Uma União assim, erguida na sombra, no egoísmo e na ignorância, não é apenas uma desonra ao nosso passado iluminista.

É uma traição ao futuro de milhões de europeus a quem temos a obrigação de deixar uma Europa melhor do que aquela que herdámos dos nossos pais.

Por não ter sabido contar a sua história, por se ter deixado condicionar pelos sentimentos políticos mais básicos, a nossa Europa corre hoje sérios riscos. A mais ambiciosa construção que o homem democrático foi capaz de pôr de pé merece a nossa defesa intransigente. É sobre isso que os nossos candidatos ao Parlamento Europeu deveriam falar.

Eu gostava que os nossos candidatos do arco democrático mostrassem aos portugueses que a Europa não é só um mercado. É uma comunidade de vida e de destino onde celebramos os direitos humanos, a liberdade e a diversidade.

Eu gostava que eles convencessem o povo que a Europa não é uma construção abstrata e ilegítima. É o nome que damos ao conjunto de mais de 500 milhões de cidadãos e das suas nações que, de livre vontade, decidiram construir a comunidade política do futuro.

É seu dever político e moral dizer aos portugueses que a Europa não é arbitrariedade nem despotismo. É lei. É direitos e humanismo na defesa dos cidadãos e das nações. E não, a Europa também não é nem conflito, nem acrimónia, nem extremismo. É a paz, é a reconciliação dos povos e é a queda dos muros.

A Europa tem de ser capaz de contar a sua história. Ninguém tem maior obrigação de o fazer do que aqueles que serão os nossos representantes no parlamento onde as nações dos povos deste Velho Continente se reúnem.

Em Cascais acreditamos que os cidadãos não podem ser meros espetadores do processo político. Têm de ser atores.

As autocracias realizam-se na apatia e no conformismo.

As democracias são exigentes no seu apelo à ação.

A reinvenção democrática, a redemocratização da democracia é uma tarefa que temos entre mãos.

Esta semana foi inaugurada no nosso concelho a sede regional da European Public Law Organization (EPLO), uma instituição dedicada à investigação e ensino que tem o estatuto de observador da Assembleia-Geral das Nações Unidas e que, depois de ter sido fundada por alguns dos mais prestigiados juristas e constitucionalistas europeus – três dos quais são atualmente Presidentes da República no espaço europeu –, se tem dedicado a construir o grande edifício dos direitos da UE.

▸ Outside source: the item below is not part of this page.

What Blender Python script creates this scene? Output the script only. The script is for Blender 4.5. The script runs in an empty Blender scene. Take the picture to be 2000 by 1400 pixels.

Com a EPLO, a partir de Cascais, daremos aos cidadãos de todas as nações que formam a nossa comunidade um motivo forte para acreditar na nossa União.

É esse o nosso contributo local para uma realidade democrática global.

À nossa escala de pouco mais de 210 mil habitantes, trabalhamos diariamente para provar que não há melhores alternativas à democracia. E sim, também trabalhamos convictamente no sentido de mostrar aos cidadãos que a Europa é a melhor ideia política que tivemos na nossa história. É que, em certa medida, encarnamos o espírito da Europa.

Temos apenas 90 quilómetros quadrados de território. Mas ao longo da nossa história, os visigodos passaram por cá. Os árabes passaram por cá. Os romanos passaram por cá. Até que chegámos nós e construímos uma comunidade que foi, simultaneamente, de reis e de pescadores.

Hoje vivem em Cascais 85% das nacionalidades do mundo e 20% da nossa população é estrangeira.

Quando a Europa estava mergulhada na escuridão da guerra, Cascais serviu de abrigo para que as forças aliadas e milhares de refugiados moldassem o futuro de paz e prosperidade da nossa União. Também foi deste lugar que, há mais de 70 anos, se fez a Europa.